An interim receivership committee was formed by then SEC chairman Perfecto Yasay Jr. to look into Uniwide’s financial woes. Monico Jacob sat as chair of the committee, with Arthur Aguilar and Cornelio Peralta as members. 

But the term “rehabilitation” appears to be a misnomer in this case because a chronology of events ever since seemingly shows that there was no serious effort by the SEC to assist Uniwide in getting out of its financial rut.

Company insiders note that no honest-to-goodness rehabilitation program was actually put in place as the receivership committee formed to help Uniwide apparently had only one agenda from the start: to cannibalize the company and dispose off its assets, at the bank’s discretion with regard to the valuation of the dacion en pago arrangement.

And the sad part is that Uniwide, already deep in debt, not only had to give up its assets one after the other under the SEC-orchestrated dacion en pago with the banks and its other creditors; it even had to cough up more money to pay the exorbitant fees charged by the receivership committee and the advisers it had hired to supposedly work with the SEC in crafting a “rehabilitation” plan for the company.

This is on top of the two percent commission for any amount brought in for the Uniwide Group, which was reportedly requested by the rehabilitation receiver.

The committee made a big deal about a supposed “white knight”– a French retail company – that it was supposed to bring into the picture to rescue Uniwide.  But the deal did not push through after the Gows learned that this “white knight’s” concept of a financial rehabilitation was to buy out the Uniwide Group for a pittance instead of infusing new money into the corporation to re-energize its business operations. 

Under the deal worked out by the SEC panel, the French firm – Casino Guichard Perrachon – would buy out the Uniwide Group for just P5 billion so that it could take control of all its assets, including publicly listed shares, which were valued then at almost P30 billion combined.

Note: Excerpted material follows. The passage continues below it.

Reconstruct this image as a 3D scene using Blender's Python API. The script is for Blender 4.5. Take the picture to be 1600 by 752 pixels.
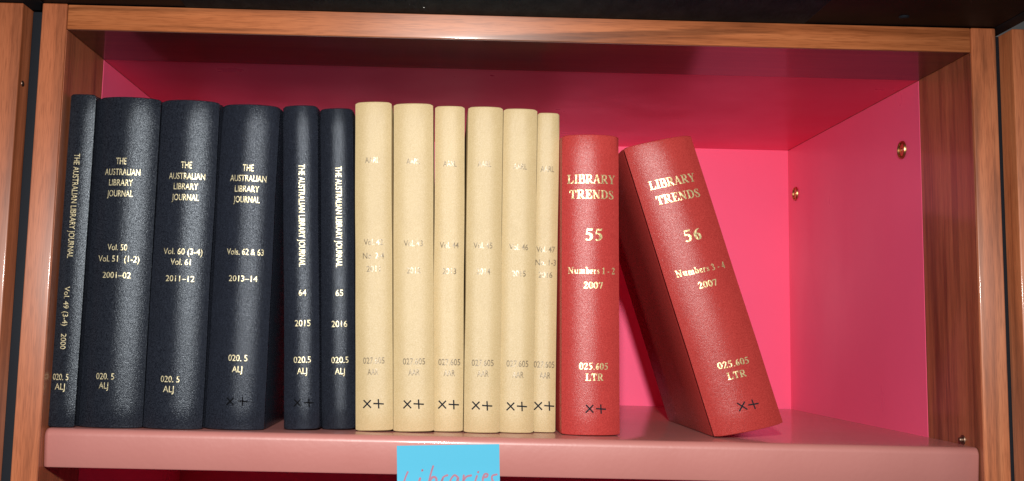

On top of this, Uniwide also had to deal later on with a SEC special hearing panel (SHP) that eventually ruled that the revised rehabilitation program was no longer viable and should be terminated.

The SHP had based its decision to terminate rehabilitation proceedings on what are alleged to be erroneous facts. 

First, the SHP says that the Uniwide Group has no way of settling its debts because its liabilities totaled P12.292 billion. But according to the company,  its total liabilities as of end-December 2012 was down to around P1.3 billion.

Second, on the claim that Uniwide’s total assets are only P2.726 billion, it is argued that the appraised value of Metromall alone  is already at least P3 billion.

Third, as to the SHP’s claim that the proposed modification of the rehabilitation plan was strongly opposed by a majority of the secured creditors, the company says that out of the hundreds of creditors, there are only six creditors who opposed the rehabilitation plan, the most notable of which are the Philippine National Bank (PNB) and Allied Bank which represent just 15 percent of total secured credit.

Despite the erroneous basis for SHP’s findings, the SEC upheld the latter’s report  to terminate the rehabilitation proceedings. SEC chair Tess Herbosa then ordered the dissolution of the Uniwide Group, consisting of Uniwide Sales, Uniwide Holdings, Naic Resources and Development Corp., Uniwide Sales Realty and Resources Corp., First Paragon Corp., and Uniwide Sales Warehouse Club, so that the liquidation of assets can follow.

But the company insists that it is on track with the 15-year rehabilitation plan that the SEC approved in 2002, having fully settled 80 percent of all its obligations and the 20 percent balance due for settlement by end of this year.

So why is the SEC in a hurry to liquidate Uniwide? Are there people out to make a killing from Uniwide’s demise or is there another hidden agenda to all this? If indeed the company is on the road to recovery, then isn’t it the job of SEC to make sure that this is the case? After all, isn’t it what rehabilitation is all about?